As stated before, the pump is working, why replace it. Did you pinch off fuel lines to see where the pressure loss is going ?
My fuel systems looses pressure fast too, causes me no grief so i don't worry about it. The check valve in tank may be your culprit also.
Is this causing starting problems ??
You like throwing money at it don't you? You have needlessly replaced a fuel pump relay, without testing it, and now you want to replace a fuel pump that HAS been tested, and tests GOOD.
You have a problem in your fuel system wiring. The fuel pressure should jump up when you turn the key, even if only briefly, just like when you energize terminal "G" of the ALDL. You know it isn't the pump and it isn't the fuse.

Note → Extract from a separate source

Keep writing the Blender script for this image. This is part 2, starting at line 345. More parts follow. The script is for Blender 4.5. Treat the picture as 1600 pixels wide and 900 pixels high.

Now you need to trace, check wires and connections and TROUBLE SHOOT until you find the problem. That is, unless you can think of other GOOD parts that you'd like to replace.
There are three places that fuel pressure can dissipate through, without easy detection; the fuel pressure regulator, the injectors, and the fuel line check valve, in the fuel pump. It is relatively easy to isolate which of the three that may be the cause by pinching off fuel lines and observing what happens to the pressure. What have you learned?